Burgeoning fiscal deficit matter of grave concern

| DECEMBER 17, 2024, 11:15 PM IST

Information tabled in the Lok Sabha by Union Minister of State for Finance Pankaj Chaudhary paints a grim picture of Goa's finances raising concerns over the sustainability of the State's fiscal strategy. Data shows that from a figure of Rs 4,417 crore in 2005, Goa’s debt ballooned to a staggering Rs 31,758 crore in 2023, and further to Rs 34,758 crore by the end of financial year 2023-24. This trajectory reflects a deeper concern about the reliance on borrowing to fund essential services and growth initiatives without a coherent plan for debt management and repayment.

The Union Minister of State for Finance mentions in his reply that Goa’s debt now constitutes approximately 38.3 per cent of its gross domestic product (GDP). This information serves as a wake-up call to the government and the citizenry and means that the State has overstepped its fiscal boundaries. The breach of the 25 per cent threshold for outstanding debt relative to the Gross State Domestic Product (GSDP), as per the guidelines set by the Goa Fiscal Responsibility and Budget Management (GFRBM) Act, calls for a reassessment of fiscal policies.

The increase in revenue surplus from Rs 59 crore in 2021-22 to Rs 2,400 crore in 2022-23 is a positive and indicates improvements in generating funds, however, this does not negate the undercurrents of fiscal instability. The continuous shift to borrowing — nearly 30 per cent of the full-year target already achieved through bonds this financial year — begs the question: Is Goa’s growth pace genuinely sustainable?
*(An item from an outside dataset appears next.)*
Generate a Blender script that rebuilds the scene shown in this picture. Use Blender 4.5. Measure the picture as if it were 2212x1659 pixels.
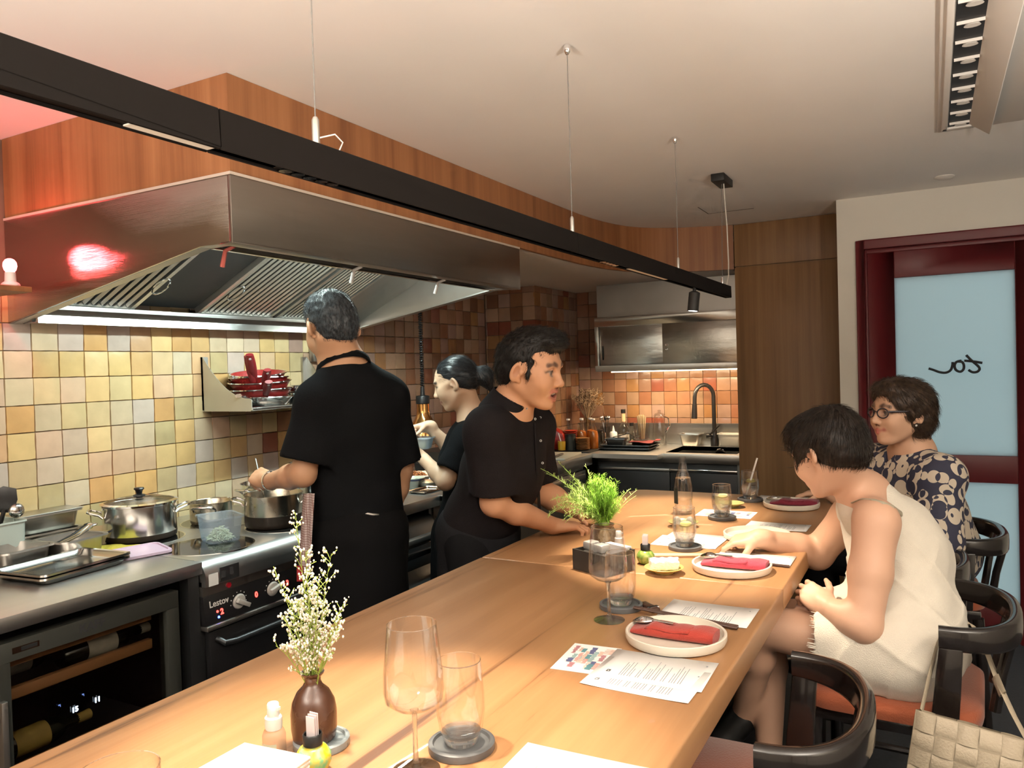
import bpy, bmesh, math, random
import numpy as np
from mathutils import Vector, Matrix, Euler

random.seed(7)
RNG = np.random.default_rng(11)
for o in list(bpy.data.objects):
    bpy.data.objects.remove(o)
scene = bpy.context.scene
COL = scene.collection
PI = math.pi

# ------------------------------------------------------------------ camera
IMW, IMH, FPX = 2212.0, 1659.0, 1673.9
YAW, PITCH, ROLL = 0.498157, -0.0193987, 0.0299410
EYE = np.array([0.0, 0.0, 1.48])


def cam_axes():
    cy, sy = math.cos(YAW), math.sin(YAW)
    f = np.array([-sy * math.cos(PITCH), cy * math.cos(PITCH), math.sin(PITCH)])
    r = np.array([cy, sy, 0.0])
    d = np.cross(f, r)
    c, s = math.cos(ROLL), math.sin(ROLL)
    return c * r + s * d, -s * r + c * d, f


CR, CD, CF = cam_axes()


def ray(px, py):
    return CR * (px - IMW / 2) / FPX + CD * (py - IMH / 2) / FPX + CF


def PD(px, py, d):                       # point seen at a pixel, at distance d along the view axis
    return EYE + ray(px, py) * d


def ON(px, py, ax, v):                   # point seen at a pixel on the plane axis = v
    r = ray(px, py)
    return EYE + r * ((v - EYE[ax]) / r[ax])


cam = bpy.data.cameras.new('camera')
cam.sensor_width = 36.0
cam.lens = 36.0 * FPX / IMW
cam.clip_start = 0.02
camo = bpy.data.objects.new('camera', cam)
COL.objects.link(camo)
camo.matrix_world = Matrix((
    (CR[0], -CD[0], -CF[0], EYE[0]), (CR[1], -CD[1], -CF[1], EYE[1]),
    (CR[2], -CD[2], -CF[2], EYE[2]), (0, 0, 0, 1)))
scene.camera = camo

# ------------------------------------------------------------------ world: evening street outside the frosted door
world = bpy.data.worlds.new('world')
scene.world = world
world.use_nodes = True
world.node_tree.nodes['Background'].inputs[0].default_value = (0.56, 0.76, 0.82, 1)
world.node_tree.nodes['Background'].inputs[1].default_value = 1.3

scene.view_settings.view_transform = 'Standard'
scene.view_settings.look = 'None'
scene.view_settings.gamma = 1.0
scene.view_settings.use_curve_mapping = False
scene.view_settings.exposure = 0.0
cy = scene.cycles
cy.use_denoising = True
cy.max_bounces = 8
cy.diffuse_bounces = 3
cy.glossy_bounces = 3
cy.transmission_bounces = 6
cy.transparent_max_bounces = 16
cy.use_adaptive_sampling = True
cy.adaptive_threshold = 0.08
cy.adaptive_min_samples = 18
cy.sample_clamp_indirect = 6.0
cy.caustics_reflective = False
cy.caustics_refractive = False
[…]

In an era where social welfare schemes are vital for improving quality of life and infrastructure development is crucial for economic growth, the temptation to borrow is understandable. However, using debt to overcome financial hurdles can have massive consequences in the long run. The focus has to be on strategic fiscal planning where the priority is on generating revenue that will cut down debt. The Comptroller and Auditor General (CAG) report from time to time has been advocating that fiscal discipline should take precedence.

While the haze over mining is still not clear, the tourism sector remains the backbone for revenue generation, and that has to be harnessed strategically. If the State fails to strike a fair balance between earnings and spending,  it could find itself in a situation of no return. The challenge lies not in financing welfare and growth initiatives, but in doing them sustainably. Sadly, the State is now looking at a cycle of unending debt that could choke public welfare and development in the future.

The State is likely to seek a higher share in the central taxes to fill in the infrastructure gaps and prioritise local development during the 16th Finance Commission visit to Goa next month. Goa is expected to put up a case to allow a minimum of 1 per cent of all taxes to the State, irrespective of its size and population. At present, as per the 15th Finance Commission (2021-26), the State share from central taxes is hardly 0.386 per cent. Maybe, the Goa government has an advantage here because of the double-engine sarkar, but that is not a permanent fix for the issue at hand. The burgeoning debt will still remain a matter of concern.

While the State sticks to its growth narrative, it must remain vigilant against the spectre of unsustainable debt. Responsible fiscal governance should be the watchword, ensuring that borrowing leads to productive outcomes. It's a challenge that the government must undertake while navigating the turbulent economic turf.